— BEGIN DATA —

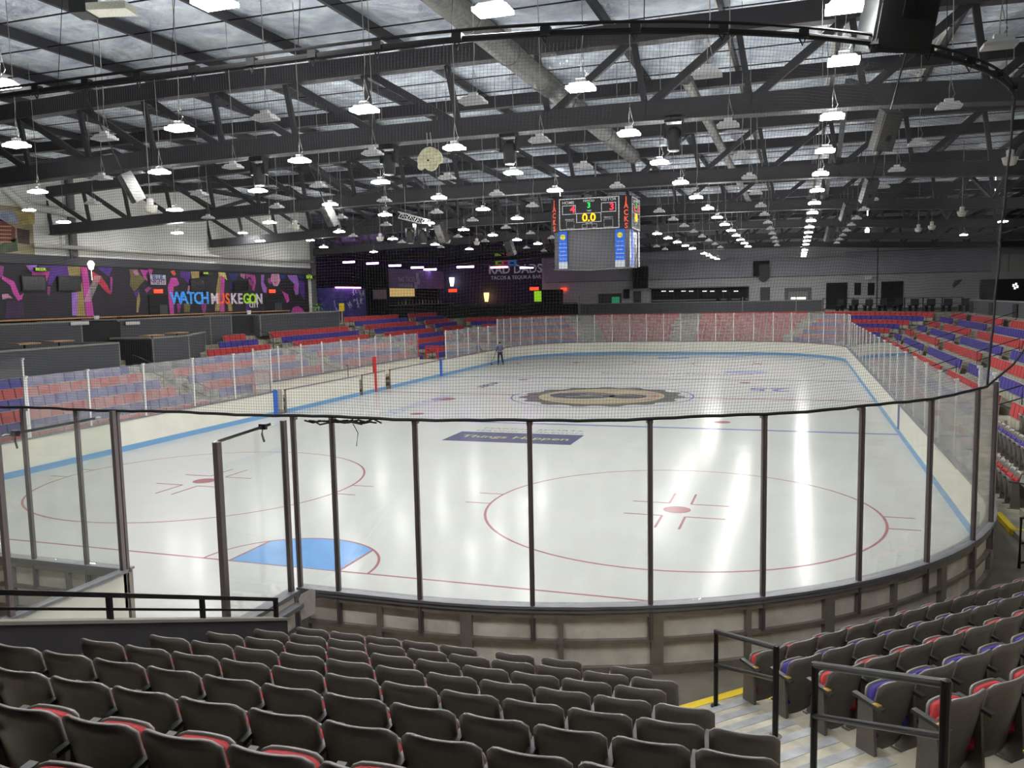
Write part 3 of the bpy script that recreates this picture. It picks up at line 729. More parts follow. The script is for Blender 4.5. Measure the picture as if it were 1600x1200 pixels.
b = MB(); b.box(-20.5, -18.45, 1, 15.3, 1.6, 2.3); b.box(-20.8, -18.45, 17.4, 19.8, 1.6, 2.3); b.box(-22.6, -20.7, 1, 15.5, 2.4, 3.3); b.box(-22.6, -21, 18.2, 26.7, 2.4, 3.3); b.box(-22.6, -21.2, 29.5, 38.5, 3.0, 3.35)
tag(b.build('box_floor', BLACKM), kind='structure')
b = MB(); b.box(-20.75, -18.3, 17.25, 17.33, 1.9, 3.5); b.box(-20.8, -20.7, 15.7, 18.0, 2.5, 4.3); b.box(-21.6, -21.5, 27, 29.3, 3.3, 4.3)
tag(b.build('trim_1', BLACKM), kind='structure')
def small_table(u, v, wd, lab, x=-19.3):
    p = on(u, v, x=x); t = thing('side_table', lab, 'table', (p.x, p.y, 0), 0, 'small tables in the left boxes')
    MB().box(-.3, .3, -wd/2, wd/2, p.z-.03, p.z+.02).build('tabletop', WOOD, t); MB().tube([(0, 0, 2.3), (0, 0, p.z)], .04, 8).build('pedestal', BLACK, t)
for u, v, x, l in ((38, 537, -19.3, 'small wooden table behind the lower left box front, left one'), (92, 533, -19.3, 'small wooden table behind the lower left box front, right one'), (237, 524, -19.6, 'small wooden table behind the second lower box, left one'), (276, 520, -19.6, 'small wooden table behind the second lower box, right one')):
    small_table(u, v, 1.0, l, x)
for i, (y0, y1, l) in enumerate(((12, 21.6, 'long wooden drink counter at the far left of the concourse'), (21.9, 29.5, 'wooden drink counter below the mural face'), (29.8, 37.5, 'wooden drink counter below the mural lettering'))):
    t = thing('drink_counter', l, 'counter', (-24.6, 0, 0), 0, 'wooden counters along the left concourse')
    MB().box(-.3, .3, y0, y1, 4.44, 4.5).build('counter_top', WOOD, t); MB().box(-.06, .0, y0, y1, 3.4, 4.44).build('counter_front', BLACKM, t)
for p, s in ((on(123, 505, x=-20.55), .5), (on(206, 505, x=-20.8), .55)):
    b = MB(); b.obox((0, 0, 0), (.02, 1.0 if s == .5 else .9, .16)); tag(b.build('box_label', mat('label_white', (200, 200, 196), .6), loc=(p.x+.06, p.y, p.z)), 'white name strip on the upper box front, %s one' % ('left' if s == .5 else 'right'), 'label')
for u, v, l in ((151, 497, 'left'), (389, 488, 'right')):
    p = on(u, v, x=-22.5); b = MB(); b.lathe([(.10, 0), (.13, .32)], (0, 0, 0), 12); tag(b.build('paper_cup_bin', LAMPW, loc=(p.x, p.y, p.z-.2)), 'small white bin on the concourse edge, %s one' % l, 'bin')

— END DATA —

JOB:
Keep the pictures out of the copy and return the rest of the data above exactly.

ANSWER IN FULL:
Write part 3 of the bpy script that recreates this picture. It picks up at line 729. More parts follow. The script is for Blender 4.5. Measure the picture as if it were 1600x1200 pixels.
b = MB(); b.box(-20.5, -18.45, 1, 15.3, 1.6, 2.3); b.box(-20.8, -18.45, 17.4, 19.8, 1.6, 2.3); b.box(-22.6, -20.7, 1, 15.5, 2.4, 3.3); b.box(-22.6, -21, 18.2, 26.7, 2.4, 3.3); b.box(-22.6, -21.2, 29.5, 38.5, 3.0, 3.35)
tag(b.build('box_floor', BLACKM), kind='structure')
b = MB(); b.box(-20.75, -18.3, 17.25, 17.33, 1.9, 3.5); b.box(-20.8, -20.7, 15.7, 18.0, 2.5, 4.3); b.box(-21.6, -21.5, 27, 29.3, 3.3, 4.3)
tag(b.build('trim_1', BLACKM), kind='structure')
def small_table(u, v, wd, lab, x=-19.3):
    p = on(u, v, x=x); t = thing('side_table', lab, 'table', (p.x, p.y, 0), 0, 'small tables in the left boxes')
    MB().box(-.3, .3, -wd/2, wd/2, p.z-.03, p.z+.02).build('tabletop', WOOD, t); MB().tube([(0, 0, 2.3), (0, 0, p.z)], .04, 8).build('pedestal', BLACK, t)
for u, v, x, l in ((38, 537, -19.3, 'small wooden table behind the lower left box front, left one'), (92, 533, -19.3, 'small wooden table behind the lower left box front, right one'), (237, 524, -19.6, 'small wooden table behind the second lower box, left one'), (276, 520, -19.6, 'small wooden table behind the second lower box, right one')):
    small_table(u, v, 1.0, l, x)
for i, (y0, y1, l) in enumerate(((12, 21.6, 'long wooden drink counter at the far left of the concourse'), (21.9, 29.5, 'wooden drink counter below the mural face'), (29.8, 37.5, 'wooden drink counter below the mural lettering'))):
    t = thing('drink_counter', l, 'counter', (-24.6, 0, 0), 0, 'wooden counters along the left concourse')
    MB().box(-.3, .3, y0, y1, 4.44, 4.5).build('counter_top', WOOD, t); MB().box(-.06, .0, y0, y1, 3.4, 4.44).build('counter_front', BLACKM, t)
for p, s in ((on(123, 505, x=-20.55), .5), (on(206, 505, x=-20.8), .55)):
    b = MB(); b.obox((0, 0, 0), (.02, 1.0 if s == .5 else .9, .16)); tag(b.build('box_label', mat('label_white', (200, 200, 196), .6), loc=(p.x+.06, p.y, p.z)), 'white name strip on the upper box front, %s one' % ('left' if s == .5 else 'right'), 'label')
for u, v, l in ((151, 497, 'left'), (389, 488, 'right')):
    p = on(u, v, x=-22.5); b = MB(); b.lathe([(.10, 0), (.13, .32)], (0, 0, 0), 12); tag(b.build('paper_cup_bin', LAMPW, loc=(p.x, p.y, p.z-.2)), 'small white bin on the concourse edge, %s one' % l, 'bin')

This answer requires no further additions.